Flexibility is key when planning a trip to FF—a stunning dish from one visit will likely be replaced by another, equally delightful one upon your return. The menu adapts to the seasons and availability, continually reinventing itself. Items like a platter of Cedar Key clams, rock shrimp and Florida coast grouper take full advantage of local specialties. “I watch the supply chain,” Majoras says. “I take the sustainability situation seriously.”
His eye for detail extends to the bread, a seaweed-enhanced sourdough developed with Olde Hearth Bakery that is an unmistakable work of art. Any evening that begins with this caliber of bread has to be outstanding, and each meal lives up to that opening promise.
The blue crab bisque ($15) is one of the world’s great soups, generous jumbo lump shellfish laced with sherry and dolloped with tarragon crème fraîche, a sensuously fragrant mixture.
I’m always intrigued by fruit and savory combos, and the menu often features items like grilled peaches and paper-thin prosciutto dusted with crushed Sicilian pistachios; or Mission figs and Serrano ham complemented by nutty and creamy Rogue River blue cheese ($16).
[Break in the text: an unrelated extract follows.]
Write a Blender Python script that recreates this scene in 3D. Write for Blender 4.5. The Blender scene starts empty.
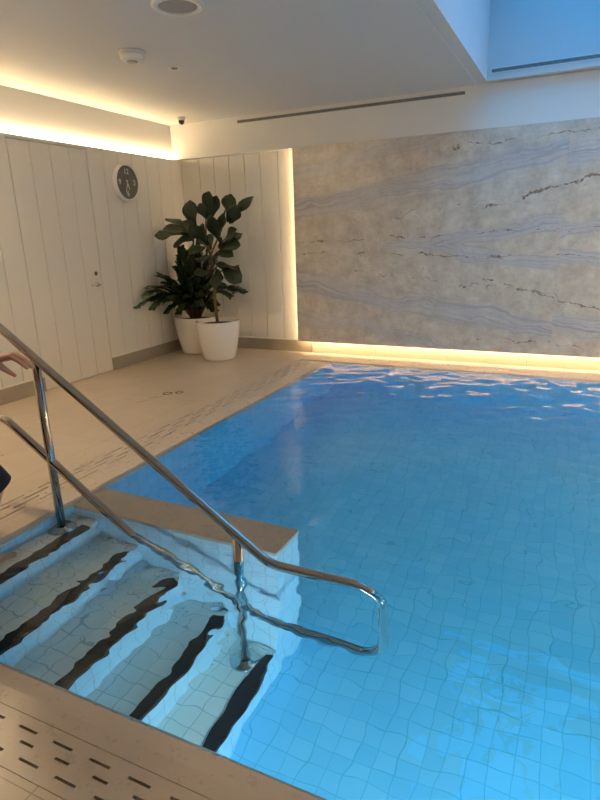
import bpy, bmesh, math, random
import numpy as np
from mathutils import Vector, Matrix, Euler
random.seed(7)
S = bpy.context.scene
COL = S.collection

# ------------------------------------------------------------------ camera
cam_d = bpy.data.cameras.new('camera')
cam = bpy.data.objects.new('camera', cam_d); COL.objects.link(cam)
RW = [[0.90360748, 0.42731658, -0.02990072],
      [-0.0938836, 0.26566524, 0.95948312],
      [0.41794663, -0.86418894, 0.28017512]]
M = Matrix(RW).transposed().to_4x4()
M.translation = (0, 0, 1.55)
cam.matrix_world = M
cam_d.sensor_fit = 'HORIZONTAL'; cam_d.sensor_width = 36
cam_d.lens = 569.8 / 600 * 36
cam_d.clip_start = 0.02
S.camera = cam

# ------------------------------------------------------------------ world, light levels
SKY_COL = (0.03, 0.44, 1.0)
SKY_STRENGTH = 5.6
LED_COL = (1.0, 0.73, 0.40)
LED_COVE = 125.0
LED_SIDE = 42.0
LED_UNDER = 85.0
FILL_DOWNLIGHT = 50.0      # watts each, added unseen ceiling fill
DOWN_COL = (1.0, 0.745, 0.43)
POOL_LAMP = 122.0
POOL_LAMP_COL = (0.86, 0.97, 1.0)
EXPOSURE = 0.0

w = bpy.data.worlds.new('evening_sky'); S.world = w; w.use_nodes = True
nt = w.node_tree; nt.nodes.clear()
out = nt.nodes.new('ShaderNodeOutputWorld'); bg = nt.nodes.new('ShaderNodeBackground')
bg.inputs['Color'].default_value = (*SKY_COL, 1); bg.inputs['Strength'].default_value = SKY_STRENGTH
nt.links.new(bg.outputs[0], out.inputs[0])
S.view_settings.view_transform = 'Standard'; S.view_settings.look = 'None'
S.view_settings.gamma = 1; S.view_settings.use_curve_mapping = False
S.view_settings.exposure = EXPOSURE
cy = S.cycles
cy.max_bounces = 12; cy.diffuse_bounces = 5; cy.glossy_bounces = 5
cy.transmission_bounces = 8; cy.transparent_max_bounces = 8; cy.volume_bounces = 0
cy.caustics_reflective = False; cy.caustics_refractive = True
cy.sample_clamp_indirect = 8.0; cy.sample_clamp_direct = 0.0
cy.blur_glossy = 0.6

# room measures (metres; camera stands at x=0, y=0)
XW = -5.06            # left plank face
XU = -5.112           # left upper wall
YB = 6.93             # back plank face
YS = 6.83             # bulkhead and marble face
ZT = 2.56             # plank top / bulkhead underside
ZC = 2.99             # ceiling
XP = -2.69            # pool left edge
YN = 1.16             # pool near edge
YF = 6.48             # pool far edge
XR = 2.4              # pool right edge
XE = 3.4              # right wall
YR = -2.0             # rear wall
ZF = -1.25            # pool floor
ZW = -0.012           # water level
WX0, WX1, WY0, WY1 = -1.02, .80, 4.0, 6.74   # skylight well
ZG = 4.2

p = bpy.data.lights.new('skylight_portal', 'AREA'); p.shape = 'RECTANGLE'
p.size = WX1 - WX0; p.size_y = WY1 - WY0
p.cycles.is_portal = True
po = bpy.data.objects.new('skylight_portal', p); COL.objects.link(po)
po.location = ((WX0 + WX1) / 2, (WY0 + WY1) / 2, ZG + 0.12)

# ------------------------------------------------------------------ material helpers
def mat(name, color=(.8, .8, .8), rough=.5, metal=0.0, spec=.5, coat=0):
    m = bpy.data.materials.new(name); m.use_nodes = True
    b = m.node_tree.nodes['Principled BSDF']
    b.inputs['Base Color'].default_value = (*color, 1)
    b.inputs['Roughness'].default_value = rough
    b.inputs['Metallic'].default_value = metal
    b.inputs['Specular IOR Level'].default_value = spec
    b.inputs['Coat Weight'].default_value = coat
    return m
class NB:
    """small node builder"""
    def __init__(s, m): s.t = m.node_tree; s.b = s.t.nodes.get('Principled BSDF')
    def n(s, typ, **kw):
        o = s.t.nodes.new(typ)
        for k, v in kw.items(): setattr(o, k, v)
        return o
    def l(s, a, b): s.t.links.new(a, b)
    def val(s, sock, v):
        if hasattr(v, 'is_output'): s.l(v, sock)
        else: sock.default_value = v
    def math(s, op, a, b=0.0, c=None, clamp=False):
        o = s.n('ShaderNodeMath', operation=op, use_clamp=clamp)
        s.val(o.inputs[0], a); s.val(o.inputs[1], b)
        if c is not None: s.val(o.inputs[2], c)
        return o.outputs[0]
    def mix(s, f, a, b, blend='MIX'):
        o = s.n('ShaderNodeMix', data_type='RGBA', blend_type=blend)
        s.val(o.inputs[0], f)
        for i, v in ((6, a), (7, b)):
            if hasattr(v, 'is_output'): s.l(v, o.inputs[i])
            else: o.inputs[i].default_value = (*v, 1)
        return o.outputs[2]
    def noise(s, vec, scale, detail=4, rough=.5, dist=0):
        o = s.n('ShaderNodeTexNoise')
        if vec is not None: s.l(vec, o.inputs['Vector'])
        o.inputs['Scale'].default_value = scale; o.inputs['Detail'].default_value = detail
        o.inputs['Roughness'].default_value = rough; o.inputs['Distortion'].default_value = dist
        return o.outputs['Fac']
    def ramp(s, f, stops):
        o = s.n('ShaderNodeValToRGB'); s.l(f, o.inputs[0]); e = o.color_ramp.elements
        while len(e) < len(stops): e.new(.5)
        for el, (pos, c) in zip(e, stops): el.position = pos; el.color = (*c, 1) if len(c) == 3 else c
        return o.outputs[0]
    def pos(s):
        return s.n('ShaderNodeNewGeometry').outputs['Position']
    def sep(s, v):
        o = s.n('ShaderNodeSeparateXYZ'); s.l(v, o.inputs[0]); return o.outputs
    def comb(s, x, y, z):
        o = s.n('ShaderNodeCombineXYZ')
        for i, v in enumerate((x, y, z)): s.val(o.inputs[i], v)
        return o.outputs[0]
    def bump(s, h, strength=.2, dist=.01):
        o = s.n('ShaderNodeBump'); o.inputs['Strength'].default_value = strength; o.inputs['Distance'].default_value = dist
        s.l(h, o.inputs['Height']); s.l(o.outputs[0], s.b.inputs['Normal'])
    def color(s, c): s.l(c, s.b.inputs['Base Color'])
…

While an extraordinary Angus New York strip and slow-braised pork tenderloin are available, I come for fish, fish and yes, please, fish. A crab cake appetizer made from Maine Jonah crabs ($17), is big, moist and crispy pan fried, with rich slaw and a spicy rémoulade. The plancha-seared Hokkaido scallops ($43) are so perfectly cooked it’s as if they were born sautéed, cushioned by Anson Mills coarse grits and a beautifully contrasting tart peppadew emulsion. Sustainable sea bass, Atlantic skate and line-caught yellowfin all float through the menu.
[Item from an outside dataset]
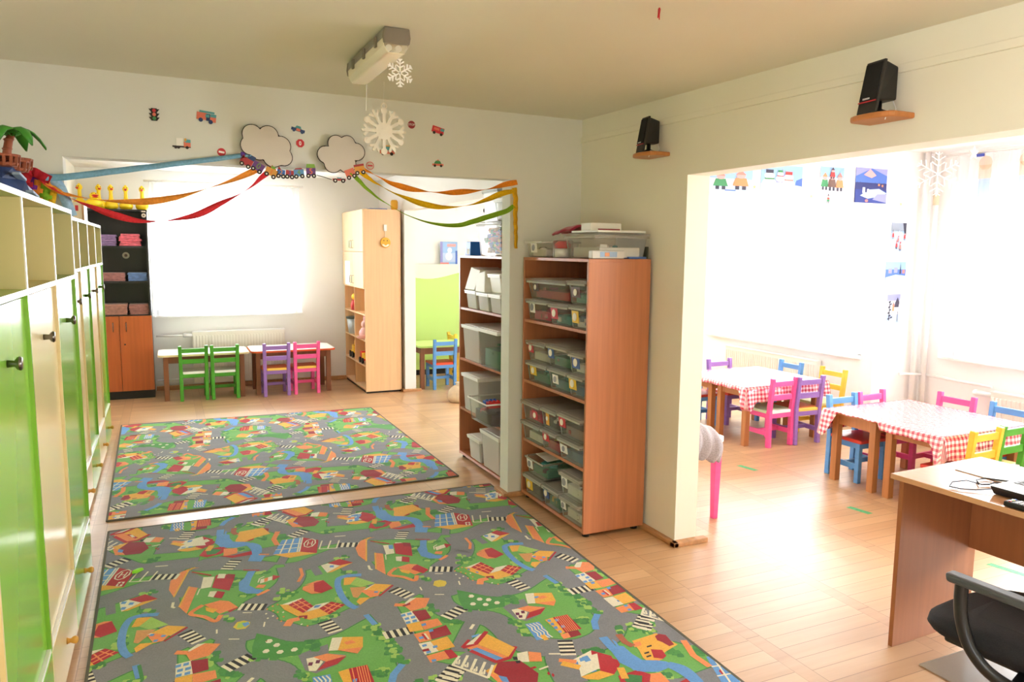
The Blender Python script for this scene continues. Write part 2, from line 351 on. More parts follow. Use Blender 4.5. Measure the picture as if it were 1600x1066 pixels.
b = MB(); b.tube([(5.955, 4.40, 0.61), (5.955, 3.80, 0.60)], 0.013); b.build('branch_pipe', WHITE, t)
b = MB(); b.tube([(5.72, 4.46, 0.62), (5.94, 4.40, 0.61)], 0.012); b.build('branch_pipe', WHITE, t)
b = MB(); b.tube([(5.94, 4.40, 2.06), (5.94, 4.40, 2.16)], 0.024, 12); b.build('joint_sleeve', mat('beige_sleeve', (226, 208, 180), 0.5), t)
t = tag((lambda b: (b.tube([(-0.15, 9.47, 0.12), (0.24, 9.47, 0.12)], 0.010), b.build('skirting_pipe', WHITE))[1])(MB()), 'thin white pipe low on the wall between black cabinet and radiator', 'pipe')
# ------------------------------------------------------------------ lockers along the left side
GREEN = mat('green_laminate', (132, 186, 62), 0.22, 0.5, coat=0.3); CREAM = mat('cream_laminate', (226, 208, 158), 0.22, 0.5, coat=0.3)
EDGE = mat('white_edge_band', (243, 243, 236), 0.3); GIN = mat('green_laminate_inside', (176, 194, 120), 0.4); CIN = mat('cream_laminate_inside', (214, 204, 150), 0.4)
KNOB = mat('dark_chrome', (120, 116, 110), 0.2, metal=1.0); BRASSW = mat('golden_wood_knob', (206, 152, 62), 0.3)
def locker(y0, y1, xf, col, label, grp):
    """one locker column: open cubby on top, tall door, drawer; its front faces +X"""
    m, mi = (GREEN, GIN) if col == 'g' else (CREAM, CIN)
    t = thing('locker', label, 'locker', (xf, (y0+y1)/2, 0), 0, grp); hw = (y1-y0)/2; xb = -0.855-xf; e = 0.009
    b = MB(); b.box(xb, -0.004, -hw, -hw+e, 1.512, 1.80); b.box(xb, -0.004, hw-e, hw, 1.512, 1.80); b.box(xb, xb+0.01, -hw+e, hw-e, 0.03, 1.80); b.build('body', CIN, t)
    B1('top_board', mi, t, xb, -0.004, -hw, hw, 1.802, 1.82); B1('shelf', mi, t, xb, -0.004, -hw, hw, 1.494, 1.512); B1('base', mi, t, xb, -0.022, -hw, hw, 0.0, 0.03); s_ = 0.013
    for y0_, y1_ in ((-hw, -hw+s_), (hw-s_, hw)): b = MB(); b.prism([(xb,0.03),(-0.022,0.03),(-0.022,0.29),(0,0.29),(0,1.494),(xb,1.494)], y0_, y1_, 'y'); b.build('side_panel', m, t)
    b = MB(); b.box(-0.004, 0, -hw, -hw+e, 1.494, 1.82); b.box(-0.004, 0, hw-e, hw, 1.494, 1.82); b.box(-0.004, 0, -hw+e, hw-e, 1.802, 1.82); b.box(-0.004, 0, -hw+e, hw-e, 1.494, 1.512)
    b.build('front_edging', EDGE, t)
    d = B1('door', m, t, -0.030, -0.012, -hw+s_+0.002, hw-s_-0.002, 0.306, 1.486, 0.0015)
    b = MB(); Q = Matrix.Rotation(R(90), 3, 'Y')
    b.lathe([(0.011,0),(0.009,0.018),(0.018,0.024),(0.021,0.032),(0.016,0.037),(0.001,0.038)], (-0.012, 0, 1.32), 16, 0, Q); b.build('knob', KNOB, d)
    d = B1('drawer', m, t, -0.02, 0, -hw+0.003, hw-0.003, 0.03, 0.284, 0.002)
    b = MB(); b.lathe([(0.013,0),(0.011,0.006),(0.008,0.012),(0.014,0.022),(0.016,0.030),(0.011,0.037),(0.001,0.039)], (0, 0, 0.15), 16, 0, Q); b.build('knob', BRASSW, d)
    B1('rail', EDGE, t, -0.034, -0.001, -hw+s_, hw-s_, 0.288, 0.302)
    return t
G1, G2 = 'lockers in the near room', 'lockers in the far room'
locker(3.525, 4.22, -0.405, 'g', 'green locker under the pinned ribbons, last before the far room', G1)
locker(2.83, 3.525, -0.405, 'c', 'cream locker in the near room under the palm tree toy', G1)
locker(2.135, 2.83, -0.405, 'g', 'large green locker cut by the left edge of the photo', G1)
locker(1.44, 2.135, -0.405, 'c', 'cream locker at the bottom left corner, only a sliver in view', G1)
locker(4.87, 5.475, -0.493, 'c', 'narrow sliver of cream locker just past the near green locker', G2)
locker(5.475, 6.08, -0.493, 'g', 'green locker in the far room, between two cream ones', G2)
locker(6.08, 6.68, -0.493, 'c', 'cream locker in the far room, second from the end of the row', G2)
locker(6.68, 7.29, -0.493, 'g', 'green locker at the far end of the row, nearest the black cabinet', G2)

# ------------------------------------------------------------------ black cabinet with orange doors
DK = mat('black_laminate', (44, 42, 44), 0.4); ORA = wood('orange_cherry_veneer', (182, 92, 44), 0.12, 0.35)
t = thing('cabinet', 'tall black open cabinet with orange wood doors below, yellow ducks on top', 'cabinet', (-0.485, 9.07, 0))
b = MB(); w = 0.315; d = 0.38
b.box(-w, -w+0.018, 0, d, 0.085, 2.04); b.box(w-0.018, w, 0, d, 0.085, 2.04); b.box(-w, w, d-0.01, d, 0.085, 2.04); b.box(-w, w, 0, d, 2.02, 2.04); b.box(-w, w, 0.01, d, 0.9, 0.915); b.box(-w+0.018, w-0.018, 0.012, d, 0.085, 0.10)
b.build('carcass', DK, t, 0.001)
for z in (1.278, 1.652): B1('shelf', DK, t, -w+0.018, w-0.018, 0.01, d-0.01, z-0.018, z)
B1('plinth', mat('black_plinth', (28, 26, 25), 0.5), t, -w, w, 0.005, d, 0, 0.085)
for x0, x1, hx in ((-w, -0.002, -0.06), (0.002, w, 0.065)):
    dr = B1('door', ORA, t, x0, x1, -0.018, 0, 0.09, 0.905, 0.0015)
    b = MB(); b.tube([(hx, -0.02, 0.74), (hx, -0.045, 0.745), (hx, -0.045, 0.835), (hx, -0.02, 0.84)], 0.005, 8); b.build('handle', KNOB, dr)
b = MB(); b.disc((0.045, -0.0185, 0.60), 0.009, 12); b.build('lock', BLACK, t)
BADGE = [mat('badge_cream', (214, 204, 186), 0.6), mat('badge_brown', (120, 96, 84), 0.6)]
for bx, by, bz, r in ((0.080, d-0.0105, 1.55, 0.036), (0.285, -0.0005, 1.98, 0.022)):
    b = MB(); b.disc((bx, by, bz), r, 24, 0, 'y', 0.002); b.disc((bx, by-0.002, bz), r*0.45, 16, 1, 'y', 0.001)
    if r < 0.03: b.box(bx-0.02, bx+0.02, by-0.002, by, bz+0.035, bz+0.047, 0)
    b.build('badge', BADGE, t)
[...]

Chef Majoras calls his Maine lobster nero pasta “me on a plate.” Lobster, poached in butter and fennel, is highlighted by squid-ink pasta, baby artichokes and a practically luminescent golden tomato sauce ($59). The dish reflects back to meals shared at his grandmother’s Sunday dinner table by his family in Ohio; something to be savored and relaxed over.
Flying Fish |
Like its well-dressed cousin, Victoria & Albert’s, Flying Fish sources the world for items such as Carabinero prawns from Spain, New Zealand salmon and heritage kurobuta pork from Idaho. A special order caviar service features sturgeon ostera from the Sarasota area, lightly salted in the malossol manner, for a mild and fresh-tasting presentation along with local microgreens, salmon rosettes, fresh grated wasabi, tiny blini and a reconstructed hard boiled egg.
The restaurant has a remarkably diverse offering of cheeses for those who prefer a before- or after-meal nibble, including coffee-rubbed Beehive Barely Buzzed from Colorado, French Brillat-Savarin and Californian Truffle Tremor.
A five-course menu is presented at the 12-seat “Chef’s Counter” area directly in front of the open kitchen, crafted at the whim of the chef and always a surprise.
When I asked what he could do in this kitchen, and how much autonomy he has in a Disney-operated restaurant, Majoras answered with a simple statement:
“Anything we desire.”
What the new Chef Tim desires is to shepherd a restaurant where each visit is as good as your first, and I think he might get his wish.
Hey, Presto!
AbracadaBAR, the cocktail lounge adjoining Flying Fish, nestles in a former sweet shop, a plush, velvet-draped room supposedly the scene of a mass disappearance of the great stage magicians of its age. The lounge is filled with artifacts to peruse while specialty cocktails, like the color-changing Conjurita, are served with a touch of prestidigitation and some remarkably bad jokes.